Ms. Erni said a wide variety of people who live on the East End year-round took part, from artists and educators to businesspeople.
“We had also people from different communities,” she added. “We were really trying to bring together people who usually wouldn’t come to the museum. That would include people from the Latino community—we had translators who helped people who didn’t speak English. It was quite a varied group and I’m hoping for an even more varied group this time. I’m just really keen to bring very different voices together.
“I feel we live in a very polarized time,” Ms. Erni continued. “Even within families, I’ve heard that people don’t even share their thoughts anymore because politics has entered their private life. So people are being very guarded.
“It’s really a nice way to bring people together and I think [sharing] stories is the best way to feeling at ease with somebody. Because you can relate to stories. So it’s not about telling your opinion. It’s really telling about your personal experiences. And we’re focusing on people’s personal experiences of moments when they have experienced something that gave them insight to the state of our union, or when they felt a sense of belonging—or the opposite—to this nation. Stories where maybe they broke a barrier to connect with somebody that is different from them, or with whom they may have disagreed. Or about someone who had maybe a prejudice or a certain opinion, and then once they started engaging that changed their mind. We’re really asking people to tell stories and not opinions.”
Notetakers will record stories to submit to the U.S. Department of Arts and Culture, which conceived the People’s State of the Union.
Despite what the name may sound like, the U.S. Department of Arts and Culture is not actually a government agency. It is a grassroots action network with a stated mission to incite “creativity and social imagination to shape a culture of empathy, equity, and belonging.”
USDAC hosted the first People’s State of the Union in 2015 as a supplement to the president’s annual State of the Union Address to Congress. USDAC offers training, a toolkit and story prompt suggestions, so any group or institution can host its own Story Circle. This year, Story Circles will be held nationally between January 25 and February 4. Based on the stories shared across the country, poets will compose poems to be read during USDAC’s annual Poetic Address on April 15.
The Parrish invited local poets to its Story Circle so that the museum may host its own Poetry Night on March 23. The lineup includes Star Black, Max Blagg, Scott Chaskey, Megan Chaskey, Cornelius Eady, Kathy Engel, Joe Lamport, Tammy Nuzzo-Morgan and Lukas Ortiz.
Ms. Black, who lives in Sag Harbor and Manhattan, also took part in last year’s Story Circle at the Parrish.
“I found it very a novel experience and a good idea, which was coming and sitting in a circle of diverse people and talking about what we’ve been absorbing on our own from the news and from our communities,” Ms. Black said this week.
Based on her Story Circle experience and her experience of attending the 2017 presidential inauguration and the first Women’s March in Washington, D.C., the next day, Ms. Black wrote a sequence of poems.
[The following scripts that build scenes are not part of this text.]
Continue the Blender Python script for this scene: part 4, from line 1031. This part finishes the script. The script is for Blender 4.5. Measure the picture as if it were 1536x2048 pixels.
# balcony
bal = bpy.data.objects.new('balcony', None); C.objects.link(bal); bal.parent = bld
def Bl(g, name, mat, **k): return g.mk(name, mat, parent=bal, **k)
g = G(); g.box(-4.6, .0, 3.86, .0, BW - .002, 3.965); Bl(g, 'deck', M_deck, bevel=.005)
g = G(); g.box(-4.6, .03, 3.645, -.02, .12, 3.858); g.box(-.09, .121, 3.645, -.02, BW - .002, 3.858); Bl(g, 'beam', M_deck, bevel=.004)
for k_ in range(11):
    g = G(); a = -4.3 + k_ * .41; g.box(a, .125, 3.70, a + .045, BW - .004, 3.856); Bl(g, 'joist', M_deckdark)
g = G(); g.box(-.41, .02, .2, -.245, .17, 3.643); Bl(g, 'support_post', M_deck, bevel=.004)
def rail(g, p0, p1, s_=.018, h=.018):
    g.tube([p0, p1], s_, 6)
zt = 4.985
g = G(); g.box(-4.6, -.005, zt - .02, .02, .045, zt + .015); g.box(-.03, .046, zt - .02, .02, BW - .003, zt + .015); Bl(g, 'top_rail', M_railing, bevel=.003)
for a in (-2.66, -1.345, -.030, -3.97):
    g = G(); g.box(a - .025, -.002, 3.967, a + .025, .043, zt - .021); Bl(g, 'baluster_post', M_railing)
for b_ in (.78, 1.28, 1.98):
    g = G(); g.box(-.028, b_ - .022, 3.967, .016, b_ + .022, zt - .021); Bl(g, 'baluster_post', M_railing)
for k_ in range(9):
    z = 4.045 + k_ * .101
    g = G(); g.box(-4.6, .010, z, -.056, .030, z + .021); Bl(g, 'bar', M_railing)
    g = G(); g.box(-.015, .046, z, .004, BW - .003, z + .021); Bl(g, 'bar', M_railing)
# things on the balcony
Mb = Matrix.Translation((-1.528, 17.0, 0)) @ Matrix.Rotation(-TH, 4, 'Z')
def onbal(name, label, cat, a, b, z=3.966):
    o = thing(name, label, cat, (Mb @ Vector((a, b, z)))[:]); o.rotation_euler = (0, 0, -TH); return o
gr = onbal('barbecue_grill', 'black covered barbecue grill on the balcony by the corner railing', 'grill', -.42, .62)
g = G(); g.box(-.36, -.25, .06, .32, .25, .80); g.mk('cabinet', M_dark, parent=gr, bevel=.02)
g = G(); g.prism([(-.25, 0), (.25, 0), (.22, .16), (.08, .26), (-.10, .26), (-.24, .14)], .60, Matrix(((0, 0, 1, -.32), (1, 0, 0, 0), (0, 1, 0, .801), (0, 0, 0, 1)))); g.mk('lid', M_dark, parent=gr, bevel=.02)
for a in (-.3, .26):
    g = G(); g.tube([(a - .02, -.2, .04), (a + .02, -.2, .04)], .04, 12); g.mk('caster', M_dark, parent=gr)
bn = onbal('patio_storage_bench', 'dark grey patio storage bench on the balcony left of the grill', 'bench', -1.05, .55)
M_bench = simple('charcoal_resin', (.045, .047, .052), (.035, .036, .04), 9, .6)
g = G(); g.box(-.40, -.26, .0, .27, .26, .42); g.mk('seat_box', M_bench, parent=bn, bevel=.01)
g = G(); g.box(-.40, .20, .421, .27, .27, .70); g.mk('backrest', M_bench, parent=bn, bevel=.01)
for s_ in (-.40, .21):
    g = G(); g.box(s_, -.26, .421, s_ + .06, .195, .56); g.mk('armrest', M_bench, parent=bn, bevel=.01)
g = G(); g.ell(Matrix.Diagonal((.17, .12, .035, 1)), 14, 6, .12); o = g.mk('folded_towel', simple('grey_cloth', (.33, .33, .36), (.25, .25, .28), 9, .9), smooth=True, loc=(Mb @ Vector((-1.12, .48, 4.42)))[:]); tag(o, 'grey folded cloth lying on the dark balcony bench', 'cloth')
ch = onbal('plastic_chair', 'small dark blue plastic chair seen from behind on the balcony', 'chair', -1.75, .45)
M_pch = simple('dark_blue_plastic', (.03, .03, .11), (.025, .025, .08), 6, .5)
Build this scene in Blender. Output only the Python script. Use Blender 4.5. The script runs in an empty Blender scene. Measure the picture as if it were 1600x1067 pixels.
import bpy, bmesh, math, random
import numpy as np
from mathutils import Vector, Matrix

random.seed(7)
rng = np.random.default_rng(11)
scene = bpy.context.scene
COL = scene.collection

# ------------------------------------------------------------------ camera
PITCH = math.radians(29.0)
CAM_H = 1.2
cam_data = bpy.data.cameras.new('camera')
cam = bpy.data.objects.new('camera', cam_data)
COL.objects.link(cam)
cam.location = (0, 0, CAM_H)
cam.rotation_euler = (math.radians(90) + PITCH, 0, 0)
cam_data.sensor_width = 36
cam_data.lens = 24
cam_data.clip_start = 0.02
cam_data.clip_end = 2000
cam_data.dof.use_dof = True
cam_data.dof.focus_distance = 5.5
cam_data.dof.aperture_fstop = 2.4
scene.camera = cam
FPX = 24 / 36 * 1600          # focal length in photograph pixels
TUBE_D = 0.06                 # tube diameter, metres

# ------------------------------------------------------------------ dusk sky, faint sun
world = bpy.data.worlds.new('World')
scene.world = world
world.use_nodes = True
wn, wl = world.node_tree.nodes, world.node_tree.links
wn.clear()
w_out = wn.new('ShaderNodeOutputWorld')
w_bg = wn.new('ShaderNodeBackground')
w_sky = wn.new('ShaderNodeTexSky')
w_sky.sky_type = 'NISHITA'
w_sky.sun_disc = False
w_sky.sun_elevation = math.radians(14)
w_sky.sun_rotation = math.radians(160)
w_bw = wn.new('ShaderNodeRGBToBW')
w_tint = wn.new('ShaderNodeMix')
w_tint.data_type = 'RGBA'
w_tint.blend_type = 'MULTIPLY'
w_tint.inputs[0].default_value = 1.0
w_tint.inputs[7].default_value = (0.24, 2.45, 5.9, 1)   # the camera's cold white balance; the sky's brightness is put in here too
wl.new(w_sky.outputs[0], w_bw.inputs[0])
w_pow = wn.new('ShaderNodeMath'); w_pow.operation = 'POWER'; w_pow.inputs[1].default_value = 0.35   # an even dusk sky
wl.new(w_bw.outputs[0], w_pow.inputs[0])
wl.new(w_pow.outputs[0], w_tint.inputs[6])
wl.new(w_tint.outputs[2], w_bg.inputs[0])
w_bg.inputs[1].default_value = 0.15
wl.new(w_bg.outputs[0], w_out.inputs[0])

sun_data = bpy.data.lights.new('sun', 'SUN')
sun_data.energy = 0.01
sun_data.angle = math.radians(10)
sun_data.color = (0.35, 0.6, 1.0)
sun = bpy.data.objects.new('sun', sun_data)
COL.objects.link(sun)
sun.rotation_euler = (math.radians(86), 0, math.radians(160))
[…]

“It’s not always possible to just go home and write poems, but last year I was able to do that,” she said. “Several poems I wrote came out of my experience in the Story Circle and being invited as a poet.”
She said that, though did not know anyone in her circle well, the Story Circle was gentle and forthcoming. “So you felt relaxed and you felt the people there were listening, and you were listening.”
Mr. Blagg, another returning poet, wrote a poem titled “Keep the Change” for the 2017 Poetry Night at the Parrish.
He wrote, in part: “I want to believe what the poet said / ‘what thou lovest well remains American’ / an America of inventors and explorers, / artists and adventurers; Jackson Pollock conjuring pure beauty on canvas / with Duco house paint and a wooden stick, / Chuck Yeager punching a hole in gravity / in his tiny, tinny airplane, / Neil Armstrong walking on the moon, / Martin Luther King speaking truth to power / asking only that all men be considered equal / but that was too much to ask fifty years ago / and so they killed him …”
Admission to the Story Circle at the Parrish Art Museum in Water Mill on Friday, January 26, at 6 p.m. is free. Advance registration is required. Visit parrishart.org to register. Anyone age 15 and older is welcome. No preparation is necessary. Poetry Night will be Friday, March 23, at 6 p.m., free with museum admission, and completely free for those who participated in Story Circle.